I don't put much value on crimp. Friend brought factory cast loads to test in a few .454's. Not BB but another company known for hot loads. They had full profile crimps but it only took one shot to lock a freedom and two with a SRH. Not fun to tap boolits back in with a dowel! Very dangerous. I use the least crimp and depend on tension so not a single one of my loads pulled. I ran one for two cylinders full of hot loads. Even Lee boolits with the chicken scratch grooves hold.
I do not believe in ME or losing energy with a pass through because the boolit works because of energy expended. Make the boolit work and velocity or other figures mean nothing.

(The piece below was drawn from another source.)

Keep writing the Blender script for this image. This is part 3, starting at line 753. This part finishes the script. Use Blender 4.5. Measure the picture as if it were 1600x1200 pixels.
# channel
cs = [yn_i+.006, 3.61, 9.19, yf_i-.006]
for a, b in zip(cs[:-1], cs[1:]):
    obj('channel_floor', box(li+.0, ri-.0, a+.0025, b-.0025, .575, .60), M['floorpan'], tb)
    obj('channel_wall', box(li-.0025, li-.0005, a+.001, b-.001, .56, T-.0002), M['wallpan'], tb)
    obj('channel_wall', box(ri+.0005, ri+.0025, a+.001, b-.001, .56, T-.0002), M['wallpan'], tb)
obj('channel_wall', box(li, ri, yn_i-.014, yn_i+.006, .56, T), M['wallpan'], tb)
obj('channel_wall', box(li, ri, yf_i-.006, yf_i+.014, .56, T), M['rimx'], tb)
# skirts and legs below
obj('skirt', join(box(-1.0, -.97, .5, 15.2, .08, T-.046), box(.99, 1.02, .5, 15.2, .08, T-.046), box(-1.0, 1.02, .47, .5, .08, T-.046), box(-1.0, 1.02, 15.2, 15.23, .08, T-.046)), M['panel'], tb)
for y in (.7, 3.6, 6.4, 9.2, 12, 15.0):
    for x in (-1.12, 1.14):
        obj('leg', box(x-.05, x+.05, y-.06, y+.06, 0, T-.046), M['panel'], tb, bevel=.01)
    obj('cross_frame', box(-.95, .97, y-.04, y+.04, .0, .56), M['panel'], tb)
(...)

I see a difference when range increases. Deer shot to 75 yards or under make 20 to 30 yards with the .44 but at 100, they can make 100 yards but blood trails are good with two holes. Most every deer shot with the .475 drop like a sack of dog poo. Energy IS needed but it is not numbers, it is how the boolit works.
Doug uses softer to generate more energy but that goes against my tension needed because of boolit weight I use. Another reason I use only Fed 150 primers in the .44, keep boolits in until powder burn is going so Doug is 100% correct over that. I don't believe crimp alone can do it. A mag primer will break crimp. Even the dies you use can ruin accuracy by over expanding brass.

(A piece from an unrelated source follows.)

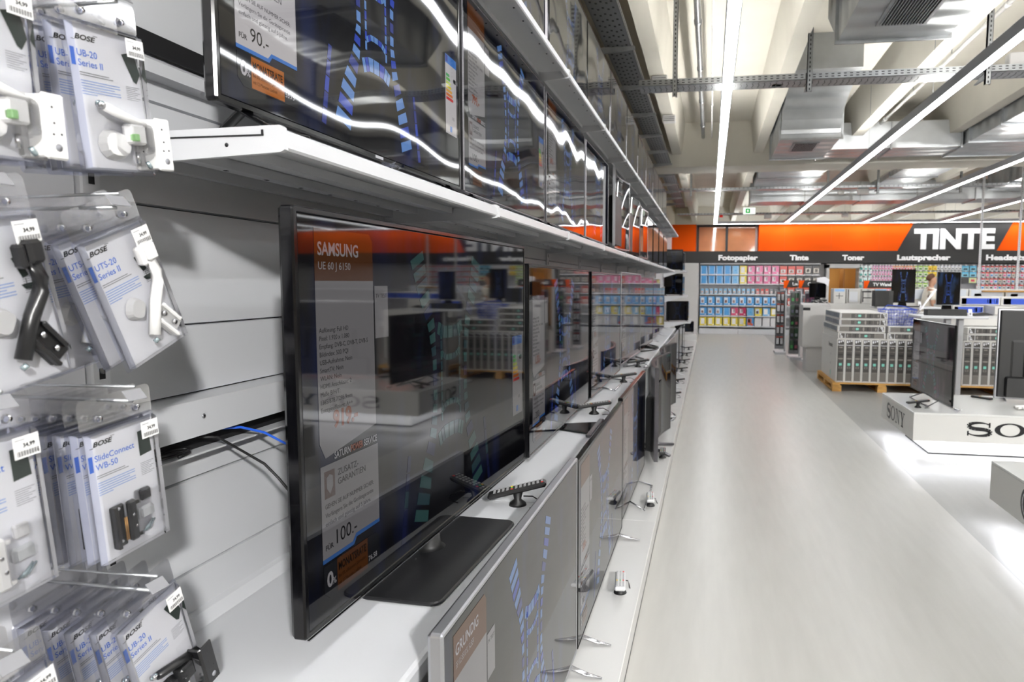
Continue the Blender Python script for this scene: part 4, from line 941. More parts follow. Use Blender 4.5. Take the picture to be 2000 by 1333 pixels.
for r, row in enumerate(rows):
    z = tops[r]-.012; seen = {}
    if row is None:
        for i in range(17):
            c = '8cc4ea' if i < 12 else (RD if i < 15 else '7c7f86')
            n = i+1 if i < 12 else (i-11 if i < 15 else i-14)
            put((c, .085, .155, 'small'), SX0+.075+.134*i, z, 'small %s card pack on the third shelf of the far wall' % ('light blue' if i < 12 else 'red' if i < 15 else 'grey'), '%s card packs on the third far shelf' % ('light blue' if i < 12 else 'red' if i < 15 else 'grey'))
        continue
    for i, (c, f) in enumerate(row):
        x = SX0+.115+.229*i
        put((c, .20, .25 if r not in (1, 4) else .235, f), x, z, '%s %s pack on the %s shelf of the far wall' % (CN[c], {'sleeve': 'glossy paper', 'photo': 'photo paper', 'white': 'paper', 'seven': 'number print', 'mix': 'mixed picture', 'stripe': 'paper'}[f], RN[r]), '%s %s packs on the %s far shelf' % (CN[c], f if f != 'mix' else 'picture', RN[r]))
for i, (c, f) in enumerate([(RD, 'small')]*3+[(BK, 'round')]*2):
    put((c, .20, .24, f), SX0+2*SBW+.115+.229*i, tops[0]-.012, '%s ink pack on the top shelf left of the doorway' % ('red' if i < 3 else 'black and cream'), '%s ink packs on the top shelf by the doorway' % ('red' if i < 3 else 'black'))
for i, (c, f) in enumerate([(RD, 'small')]+[(BK, 'round')]*4):
    put((c, .20, .22, f), SX0+2*SBW+.115+.229*i, tops[1]-.012, '%s ink pack on the second shelf left of the doorway' % ('red' if i < 1 else 'black and cream'), '%s ink packs on the second shelf by the doorway' % ('red' if i < 1 else 'black'))
for z in (tops[2], tops[3]):
    for i in range(5): put(('b9463a' if i % 2 else '40506a', .19, .22, 'small'), SX0+2*SBW+.115+.229*i, z-.012, '%s box low on the shelves left of the doorway' % ('dull red' if i % 2 else 'slate blue'), '%s boxes on the lower doorway shelves' % ('dull red' if i % 2 else 'slate'))

# ================================================================ FAR WALL: PEG WALL OF INK AND HEADSETS
e = empty('peg_wall', (4.24, BY+.2, 0), 0, 'long white peg wall for ink and headsets right of the doorway', 'shelving')
b = MB(); b.box(0, 9.5, .1, .14, 0, 2.09, M('peg_board_grey', 'b9b9bd', rough=.6)); b.build('peg_board', e)
b = MB(); b.box(0, 9.5, -.3, .1, 1.20, 1.24, shelf_w); b.box(0, 9.5, -.32, .1, 0, .18, shelf_w); b.build('shelf', e)
def peg_pack(name, w_, h_, top, mid, low):
    b = MB(); b.bbox(-w_/2, w_/2, -.02, .02, -h_, 0, M('peg_'+mid, mid, rough=.35), .002)
    b.quad((-w_/2+.002, -.0205, -h_*.3), (w_/2-.002, -.0205, -h_*.3), (w_/2-.002, -.0205, -.002), (-w_/2+.002, -.0205, -.002), M('peg_'+top, top, rough=.35))
    b.quad((-w_*.3, -.0205, -h_*.85), (w_*.3, -.0205, -h_*.85), (w_*.3, -.0205, -h_*.5), (-w_*.3, -.0205, -h_*.5), M('peg_'+low, low, rough=.4))
    b.tube([(0, .08, .01), (0, -.05, .01)], .004, galv, 5); b.quad((-.016, -.055, -.005), (.016, -.055, -.005), (.016, -.05, .028), (-.016, -.05, .028), white_p)
    return b.build(name)
XP = lambda px: 4.24+(px-1683)*.01362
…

Case size determines primers so the .475 and up use a 155 best and the .454 should have LP pockets for it. The .45 Colt is border line and will work with a standard or WLP. Full mag is too much. ACP works best with a SP primer.
I had trouble with the 440 gr from my .500 JRH with too hard, deer going 100-120 yards. I softened half the nose but not pure, 3#of pure and 1# of WW. I dropped a big doe in her tracks. A big 8 point came out, seen her and stamped his feet at her to make her get up but she was down for good. He was in the thick but walked fast through the woods at 50 yards. I pulled a lead and found an opening, shot hit behind his shoulders and he dropped like a hot potato. Not many drop with just a double lung hit so my jaw dropped too.
WV confuses me, they reduced the amount of doe to kill but we can take a doe in gun season but if you kill a buck first you must kill a doe before taking another buck.